Silver Wheaton (WPM -2.15%) announced its first-quarter results at the end of last week. The Canadian silver streaming company reported net earnings of $79.8 million, or $0.22 per share. This represents a 40% plunge from last year's first quarter but was in line with analysts' estimates. What are the key takeaways from the report for investors?

The company increased its precious metals sales (in ounces) by nearly 8% year over year. Most of this growth is due to the 78% spike in gold sales -- this jump is related to Silver Wheaton's gold stream contracts from back in February 2013, with Vale's Salobo and Sudbury mines. Moreover, the company's attributable precious metals production, via its streaming contracts, was in line with its 2014 guidance. The company also maintained the amount of silver equivalent produced and not yet delivered at 6.3 million silver equivalent ounces -- nearly unchanged from the fourth quarter of 2013. This means the company sold most of the precious metals it received.

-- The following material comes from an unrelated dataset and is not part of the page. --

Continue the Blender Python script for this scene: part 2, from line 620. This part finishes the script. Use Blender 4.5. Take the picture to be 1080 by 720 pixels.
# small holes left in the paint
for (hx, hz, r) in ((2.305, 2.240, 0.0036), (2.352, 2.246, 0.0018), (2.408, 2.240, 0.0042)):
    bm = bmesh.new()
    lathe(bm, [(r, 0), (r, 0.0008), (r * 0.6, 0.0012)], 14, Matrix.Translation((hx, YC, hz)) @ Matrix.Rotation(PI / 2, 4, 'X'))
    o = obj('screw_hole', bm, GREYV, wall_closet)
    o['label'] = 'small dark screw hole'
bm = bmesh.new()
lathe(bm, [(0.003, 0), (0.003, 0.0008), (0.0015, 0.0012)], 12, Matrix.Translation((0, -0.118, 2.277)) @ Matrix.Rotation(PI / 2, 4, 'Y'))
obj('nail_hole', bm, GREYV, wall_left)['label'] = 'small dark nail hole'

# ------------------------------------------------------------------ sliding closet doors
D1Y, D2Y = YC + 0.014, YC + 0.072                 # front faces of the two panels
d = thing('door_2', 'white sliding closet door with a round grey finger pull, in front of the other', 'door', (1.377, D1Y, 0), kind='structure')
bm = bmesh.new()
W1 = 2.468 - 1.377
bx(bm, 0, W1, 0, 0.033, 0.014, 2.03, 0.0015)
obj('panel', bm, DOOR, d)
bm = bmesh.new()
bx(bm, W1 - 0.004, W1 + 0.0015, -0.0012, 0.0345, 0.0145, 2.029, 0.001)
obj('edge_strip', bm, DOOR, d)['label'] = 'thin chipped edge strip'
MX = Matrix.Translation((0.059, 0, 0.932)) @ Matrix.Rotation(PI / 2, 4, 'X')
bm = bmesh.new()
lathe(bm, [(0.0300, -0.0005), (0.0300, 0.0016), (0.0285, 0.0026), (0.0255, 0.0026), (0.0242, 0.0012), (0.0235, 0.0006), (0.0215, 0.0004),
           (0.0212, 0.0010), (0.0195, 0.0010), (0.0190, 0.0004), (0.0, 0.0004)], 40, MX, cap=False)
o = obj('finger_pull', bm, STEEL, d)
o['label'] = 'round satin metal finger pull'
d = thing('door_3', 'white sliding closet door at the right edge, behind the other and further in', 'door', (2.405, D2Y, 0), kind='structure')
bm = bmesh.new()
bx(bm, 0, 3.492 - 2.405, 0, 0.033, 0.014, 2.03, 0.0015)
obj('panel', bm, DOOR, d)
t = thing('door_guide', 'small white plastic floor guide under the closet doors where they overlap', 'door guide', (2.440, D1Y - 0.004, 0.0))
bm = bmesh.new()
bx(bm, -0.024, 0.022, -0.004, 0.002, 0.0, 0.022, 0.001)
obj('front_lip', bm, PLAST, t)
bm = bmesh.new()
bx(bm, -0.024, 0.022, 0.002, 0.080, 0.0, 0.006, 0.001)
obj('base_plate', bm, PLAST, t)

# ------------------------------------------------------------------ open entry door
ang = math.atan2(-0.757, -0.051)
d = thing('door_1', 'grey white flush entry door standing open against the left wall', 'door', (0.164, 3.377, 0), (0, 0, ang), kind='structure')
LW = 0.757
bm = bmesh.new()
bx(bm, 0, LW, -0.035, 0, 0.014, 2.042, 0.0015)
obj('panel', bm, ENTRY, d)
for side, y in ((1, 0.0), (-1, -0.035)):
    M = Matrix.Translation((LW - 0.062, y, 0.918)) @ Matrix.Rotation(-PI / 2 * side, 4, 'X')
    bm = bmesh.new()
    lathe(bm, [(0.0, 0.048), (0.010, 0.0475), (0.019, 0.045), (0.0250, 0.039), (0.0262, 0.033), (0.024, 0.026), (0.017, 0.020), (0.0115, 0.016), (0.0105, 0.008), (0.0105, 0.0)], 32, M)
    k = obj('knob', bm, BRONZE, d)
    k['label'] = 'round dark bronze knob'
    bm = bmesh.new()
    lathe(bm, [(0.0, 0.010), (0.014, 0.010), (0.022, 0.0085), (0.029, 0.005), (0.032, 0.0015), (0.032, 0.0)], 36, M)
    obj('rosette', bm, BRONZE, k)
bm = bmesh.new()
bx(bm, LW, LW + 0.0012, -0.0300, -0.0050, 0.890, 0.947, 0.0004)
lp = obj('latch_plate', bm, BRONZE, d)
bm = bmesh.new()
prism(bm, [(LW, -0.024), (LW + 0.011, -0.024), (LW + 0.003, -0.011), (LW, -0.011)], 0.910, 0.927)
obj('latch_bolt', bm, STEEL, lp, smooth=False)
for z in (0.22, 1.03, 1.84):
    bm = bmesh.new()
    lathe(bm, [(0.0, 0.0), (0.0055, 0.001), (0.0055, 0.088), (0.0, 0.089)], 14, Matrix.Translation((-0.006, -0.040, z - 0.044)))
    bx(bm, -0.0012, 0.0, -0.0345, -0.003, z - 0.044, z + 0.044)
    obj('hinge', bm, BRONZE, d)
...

The table below shows the changes in Silver Wheaton's gold and silver sales, including the changes in ounces sold and average realized prices.

Source of data: Silver Wheaton

As you can see, the rise in precious metals sales only partly offset the plunge in gold and silver prices. 

The lower prices of gold and silver also lowered the company's operating profit, which reached 49.3% in the first quarter of 2014. This is nearly 19.3 percentage points below Silver Wheaton's profit margin back in the first quarter of 2013. Furthermore, its operating cash flow fell from $165 million in the first quarter of 2013 to $115 million. 

Despite the recent decline in profitability and in operating cash flow, the company's quarterly dividend payment remained unchanged, at $0.07 per share. Since Silver Wheaton calculates its dividend based on 20% of the average operating cash flow of the past four quarters, a decline in operating cash flow will lead to a lower dividend payment. Thus, in the coming quarters, the ongoing low prices of precious metals could eventually reduce the company's operating cash flow, which will translate to a lower dividend paycheck. 

Silver Wheaton's recent earnings report showed it was able to reach its quarterly goals in terms of precious metals sales and earnings. Nonetheless, the low prices of gold and silver impacted the company's profitability. Even the sharp rise in amount of precious metals ounces sold didn't offset the negative price effect. In the coming quarters, low precious metals prices could cut into Silver Wheaton's dividend payments. But as long as Silver Wheaton keeps increasing its attributable precious metals production, the company will be able to partly offset the negative impact the low prices of precious metals have on its bottom line.